Sunday, February 7, 2010

Pocketful O' Treats

I don't know why, but I've never really cared to use food as an incentive for a horse. I guess I'm afraid that the horses will get pushy or they'll get to a point where they refuse to respond unless I have food. My Corgi Midge refuses to follow my directions sometimes unless I offer a treat. I'll give her a command, and she'll just repeatedly point toward the location of some food with her eyes, refusing to do what I ask until I put some food in my hand.

However, with these freezing temperatures, I don't care to be outside any longer than necessary. When I ask the horses to get in their stalls, I want them to just do it and do it quickly so that I can get back inside my heated house and climb under several layers of blankets. They usually are pretty good about going straight into their stalls, especially if they know it is time for a flake of hay.

However, on days like today when I ask them to go into their stalls between meals, because the weather is getting ugly in a hurry, they sometimes prefer to run around kicking up their heels or just hanging out in the pouring rain rather than to go into their nice, dry, warm boxes. So, I was standing under the awning looking at my drenched rats standing out in the rain, which was quickly turning to snow, wondering how I could entice them into their stalls when there were no flakes of hay waiting for them.

I had my hands in my pockets and was unconsciously rolling some horse peppermints around between my gloved fingers, then realized that I might be able to lure them each in with a peppermint. First I called to Lostine and held out my hand. She came over to investigate. Once she got a good enough sniff to know I held a treat in my hand, I walked backwards into her stall and she followed. I popped the peppermint into her mouth, stepped outside and shut the door.

Gabbrielle goes nuts over peppermints. As soon as she realized what was going on, she came running. Bombay quickly followed, and I had all three horses locked up tight in no time without having to fuss over finding a halter, chasing each horse down, and leading each one inside.

However, what I think is really exciting is that when I went outside to throw each of the horses a flake of hay for lunch the other day, Gabbrielle ignored the hay and just kept craning her neck over the fence toward me.
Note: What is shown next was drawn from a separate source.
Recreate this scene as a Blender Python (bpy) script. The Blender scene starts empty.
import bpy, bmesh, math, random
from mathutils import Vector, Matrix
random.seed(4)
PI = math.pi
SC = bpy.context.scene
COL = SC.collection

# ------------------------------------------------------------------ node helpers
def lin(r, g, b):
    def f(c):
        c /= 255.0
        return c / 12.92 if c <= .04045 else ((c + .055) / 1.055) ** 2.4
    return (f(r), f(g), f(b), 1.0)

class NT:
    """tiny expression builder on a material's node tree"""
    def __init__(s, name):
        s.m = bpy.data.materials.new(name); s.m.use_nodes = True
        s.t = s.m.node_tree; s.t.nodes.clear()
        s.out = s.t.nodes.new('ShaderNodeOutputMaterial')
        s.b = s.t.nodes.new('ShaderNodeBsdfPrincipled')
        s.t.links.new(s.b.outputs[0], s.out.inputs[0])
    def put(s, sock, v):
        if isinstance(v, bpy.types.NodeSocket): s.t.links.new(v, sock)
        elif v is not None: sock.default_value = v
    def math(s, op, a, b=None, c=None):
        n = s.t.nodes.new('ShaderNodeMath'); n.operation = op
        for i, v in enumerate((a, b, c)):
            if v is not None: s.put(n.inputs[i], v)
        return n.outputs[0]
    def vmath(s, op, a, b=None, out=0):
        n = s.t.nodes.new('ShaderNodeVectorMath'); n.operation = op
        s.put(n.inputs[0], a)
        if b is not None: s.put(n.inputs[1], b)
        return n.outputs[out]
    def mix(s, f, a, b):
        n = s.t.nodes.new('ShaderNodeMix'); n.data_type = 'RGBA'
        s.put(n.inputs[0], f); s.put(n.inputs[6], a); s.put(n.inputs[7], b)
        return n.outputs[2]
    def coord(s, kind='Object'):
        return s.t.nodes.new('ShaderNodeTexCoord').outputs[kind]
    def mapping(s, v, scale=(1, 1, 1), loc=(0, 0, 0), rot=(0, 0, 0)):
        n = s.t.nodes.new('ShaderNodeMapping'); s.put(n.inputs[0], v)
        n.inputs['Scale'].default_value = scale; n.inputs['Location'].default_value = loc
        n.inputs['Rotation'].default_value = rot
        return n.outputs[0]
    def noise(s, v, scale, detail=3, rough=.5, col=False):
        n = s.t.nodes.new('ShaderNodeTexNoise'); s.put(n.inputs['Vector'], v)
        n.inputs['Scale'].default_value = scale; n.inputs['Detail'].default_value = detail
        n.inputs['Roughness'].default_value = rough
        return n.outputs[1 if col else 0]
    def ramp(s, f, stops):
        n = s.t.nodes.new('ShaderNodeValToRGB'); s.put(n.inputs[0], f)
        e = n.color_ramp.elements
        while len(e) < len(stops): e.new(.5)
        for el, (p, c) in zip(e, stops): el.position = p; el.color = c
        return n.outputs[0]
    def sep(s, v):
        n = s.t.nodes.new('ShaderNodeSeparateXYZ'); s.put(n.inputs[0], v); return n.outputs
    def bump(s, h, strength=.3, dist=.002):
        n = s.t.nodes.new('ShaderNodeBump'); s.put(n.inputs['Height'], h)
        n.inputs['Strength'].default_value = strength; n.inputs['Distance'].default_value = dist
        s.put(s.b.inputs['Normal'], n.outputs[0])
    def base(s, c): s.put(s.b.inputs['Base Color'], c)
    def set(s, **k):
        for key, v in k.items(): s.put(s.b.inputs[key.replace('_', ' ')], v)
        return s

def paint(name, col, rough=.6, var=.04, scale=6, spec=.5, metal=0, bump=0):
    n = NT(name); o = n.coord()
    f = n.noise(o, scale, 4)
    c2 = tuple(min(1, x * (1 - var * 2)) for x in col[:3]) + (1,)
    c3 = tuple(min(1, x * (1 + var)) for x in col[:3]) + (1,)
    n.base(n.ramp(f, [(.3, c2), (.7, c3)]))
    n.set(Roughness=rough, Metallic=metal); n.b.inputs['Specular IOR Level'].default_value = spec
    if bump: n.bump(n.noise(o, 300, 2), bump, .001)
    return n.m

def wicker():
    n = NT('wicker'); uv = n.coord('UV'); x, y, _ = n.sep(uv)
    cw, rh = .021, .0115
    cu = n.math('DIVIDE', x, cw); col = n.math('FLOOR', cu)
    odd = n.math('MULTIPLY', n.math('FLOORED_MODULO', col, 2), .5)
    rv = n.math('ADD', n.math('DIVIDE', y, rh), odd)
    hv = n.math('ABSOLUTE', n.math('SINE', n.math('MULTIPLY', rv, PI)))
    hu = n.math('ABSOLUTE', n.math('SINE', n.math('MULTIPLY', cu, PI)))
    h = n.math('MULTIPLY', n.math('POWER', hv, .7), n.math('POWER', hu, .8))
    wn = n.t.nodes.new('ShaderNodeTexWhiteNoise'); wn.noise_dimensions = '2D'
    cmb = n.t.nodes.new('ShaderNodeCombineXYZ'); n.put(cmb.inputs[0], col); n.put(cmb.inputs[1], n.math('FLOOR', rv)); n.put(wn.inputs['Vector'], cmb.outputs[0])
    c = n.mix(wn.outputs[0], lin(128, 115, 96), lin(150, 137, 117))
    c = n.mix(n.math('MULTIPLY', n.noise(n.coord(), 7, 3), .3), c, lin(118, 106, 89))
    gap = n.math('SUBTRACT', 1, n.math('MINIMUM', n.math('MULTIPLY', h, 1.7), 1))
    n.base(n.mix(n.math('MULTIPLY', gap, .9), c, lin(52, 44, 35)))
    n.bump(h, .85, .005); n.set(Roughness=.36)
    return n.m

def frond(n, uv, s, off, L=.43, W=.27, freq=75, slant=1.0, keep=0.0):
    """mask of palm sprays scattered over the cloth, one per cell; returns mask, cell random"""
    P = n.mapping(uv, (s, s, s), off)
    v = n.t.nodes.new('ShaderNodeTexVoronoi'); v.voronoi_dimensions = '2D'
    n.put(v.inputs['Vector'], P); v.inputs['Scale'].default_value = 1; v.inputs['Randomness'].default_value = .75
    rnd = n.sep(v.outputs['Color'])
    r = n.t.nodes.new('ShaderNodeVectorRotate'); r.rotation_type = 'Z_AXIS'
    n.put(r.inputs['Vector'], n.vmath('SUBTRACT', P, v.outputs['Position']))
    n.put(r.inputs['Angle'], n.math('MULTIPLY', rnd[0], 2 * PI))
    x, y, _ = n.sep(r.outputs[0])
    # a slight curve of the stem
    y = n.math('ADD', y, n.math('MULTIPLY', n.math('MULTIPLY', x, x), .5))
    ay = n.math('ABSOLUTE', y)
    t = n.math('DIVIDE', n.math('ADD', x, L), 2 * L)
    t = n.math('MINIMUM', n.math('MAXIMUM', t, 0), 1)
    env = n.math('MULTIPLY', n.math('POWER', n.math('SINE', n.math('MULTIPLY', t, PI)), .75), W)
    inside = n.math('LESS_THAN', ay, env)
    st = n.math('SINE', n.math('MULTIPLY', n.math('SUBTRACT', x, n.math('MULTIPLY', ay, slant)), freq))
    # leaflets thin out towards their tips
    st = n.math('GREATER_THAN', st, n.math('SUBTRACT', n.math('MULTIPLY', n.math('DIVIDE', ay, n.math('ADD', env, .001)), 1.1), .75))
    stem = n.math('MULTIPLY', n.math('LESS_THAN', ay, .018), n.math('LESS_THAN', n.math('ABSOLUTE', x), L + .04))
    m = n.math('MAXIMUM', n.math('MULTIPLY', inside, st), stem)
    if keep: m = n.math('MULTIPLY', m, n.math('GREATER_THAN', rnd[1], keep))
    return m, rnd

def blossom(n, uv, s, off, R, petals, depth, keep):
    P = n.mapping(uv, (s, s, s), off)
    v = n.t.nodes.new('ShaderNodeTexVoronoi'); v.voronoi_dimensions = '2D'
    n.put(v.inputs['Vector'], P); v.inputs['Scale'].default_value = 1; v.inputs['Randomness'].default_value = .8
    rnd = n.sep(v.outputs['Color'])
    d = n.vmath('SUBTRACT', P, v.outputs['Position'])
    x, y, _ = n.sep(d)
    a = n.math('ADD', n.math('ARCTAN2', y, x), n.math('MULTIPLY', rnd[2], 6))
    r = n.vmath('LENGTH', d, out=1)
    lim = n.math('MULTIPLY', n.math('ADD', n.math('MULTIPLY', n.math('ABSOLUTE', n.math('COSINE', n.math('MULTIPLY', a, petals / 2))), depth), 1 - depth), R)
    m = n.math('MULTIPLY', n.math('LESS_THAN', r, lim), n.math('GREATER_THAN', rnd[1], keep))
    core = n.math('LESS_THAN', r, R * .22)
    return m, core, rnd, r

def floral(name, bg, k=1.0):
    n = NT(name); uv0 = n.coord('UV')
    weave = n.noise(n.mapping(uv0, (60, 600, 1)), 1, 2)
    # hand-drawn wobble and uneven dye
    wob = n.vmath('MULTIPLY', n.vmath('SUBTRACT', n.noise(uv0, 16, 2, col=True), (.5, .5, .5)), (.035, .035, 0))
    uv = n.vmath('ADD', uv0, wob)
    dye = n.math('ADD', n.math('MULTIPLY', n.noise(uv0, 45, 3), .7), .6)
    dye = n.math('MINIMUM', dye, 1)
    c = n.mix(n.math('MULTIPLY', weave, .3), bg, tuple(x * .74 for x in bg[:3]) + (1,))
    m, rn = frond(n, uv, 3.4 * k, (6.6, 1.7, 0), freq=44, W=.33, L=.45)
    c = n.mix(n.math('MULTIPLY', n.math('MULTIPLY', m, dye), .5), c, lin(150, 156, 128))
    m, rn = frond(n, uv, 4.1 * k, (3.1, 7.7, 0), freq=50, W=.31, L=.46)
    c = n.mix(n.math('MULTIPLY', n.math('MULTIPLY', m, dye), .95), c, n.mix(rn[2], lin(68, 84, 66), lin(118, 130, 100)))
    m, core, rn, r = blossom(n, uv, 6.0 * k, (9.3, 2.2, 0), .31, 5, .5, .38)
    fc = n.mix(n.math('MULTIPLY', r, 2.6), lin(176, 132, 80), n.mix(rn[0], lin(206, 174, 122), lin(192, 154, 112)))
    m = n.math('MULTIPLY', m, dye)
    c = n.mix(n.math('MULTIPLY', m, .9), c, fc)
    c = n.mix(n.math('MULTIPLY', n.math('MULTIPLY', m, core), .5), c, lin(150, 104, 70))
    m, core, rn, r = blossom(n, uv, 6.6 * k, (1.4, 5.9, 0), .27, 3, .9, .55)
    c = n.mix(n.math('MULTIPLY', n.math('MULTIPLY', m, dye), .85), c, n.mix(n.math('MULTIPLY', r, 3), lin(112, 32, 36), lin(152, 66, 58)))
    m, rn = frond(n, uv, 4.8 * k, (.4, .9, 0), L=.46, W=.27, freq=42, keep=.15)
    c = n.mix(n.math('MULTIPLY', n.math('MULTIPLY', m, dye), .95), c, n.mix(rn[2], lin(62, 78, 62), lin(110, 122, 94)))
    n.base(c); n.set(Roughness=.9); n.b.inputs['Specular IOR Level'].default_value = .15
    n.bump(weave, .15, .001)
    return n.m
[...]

I walked back to her and said, "What do you need, girl?"

She reached out even further and kissed me on the cheek. I gave her a kiss back on the muzzle, and she watched me walk all the way back into the house before turning toward her flake of hay. I guess I don't have to worry about her getting spoiled by treats. She's one horse who has her priorities straight. She wants her lovin' first, then her "eats."


JeniQ said...

That is one really neat picture!

fernvalley01 said...

Treats can be a great equaliser,but I prefer to reward after the task.I don't blame you at all for using the mints to bring them in! They are obviously not pocket hounds.What a sweetie that Gabrielle!

Shirley said...

Gabrielle is sure your special girl! I'm going to have to try peppermints on Beamer; I know he likes the peppermint flavor on his Likit Tongue Twister.

Fantastyk Voyager said...

Lol, that's an Arabian for you. She must be descended from those 5 foundation mares that gave up their needed drinks for a call from their masters.

My horses all LOVE peppermints, even Yalla! although, like you, I don't treat them too often. I usually forget about carrying along treats.

Leah Fry said...

That's so sweet.

My Boyz say: The heck with that mushy stuff. Food is king.

Katharine Swan said...

I don't like using treats for training either, but I think they are good for positive reinforcement. I also used treats with Panama early on to gain trust and turn something scary and unfamiliar (grooming) into a pleasant experience. In any case, as long as you continue to expect good manners, I don't think giving them treats to get them in their stalls will "spoil" them.

TCavanaugh said...

I love those "loving moments". I don't use treats on a regular basis, but do use them once in a while. So far, they haven't tried to bowl me over for what might be in my pocket. :)

Breathe said...

I heard once to use treats as rewards, not bribes. Clicker training works on that principal. You are in the bribe mode with the pup, if you can move her to reward, it could help.

'course I have no idea how you do that. :)

Personally, I think a peppermint in a rainstorm is just perfect. And Gabby gets it, she knows it's all about every reward - including the affection!

Laura said...

Rusty loves mints too - he would prefer the mint over the lovin' though. Or he'll tolerate a hug to get a mint... You can almost see him sigh and roll his eyes at me...

Glad the treats worked well for you!

Laughing Orca Ranch said...

Baby Doll never liked peppermints. She'd spit them right out. But carrots, apples and cookies were a great incentive for her to do anything I asked.

Some horses seem to be very food motivated and I don't see anything wrong with using treats to reward them after doing what is asked.
If you worked a job and were never paid, you'd probably decide to stop working.

But some horses, like your sweet beautiful Gabbrielle seem to love the praise and attention even more than treats, and that's even better!
Love the image of your getting a horsie kiss, too.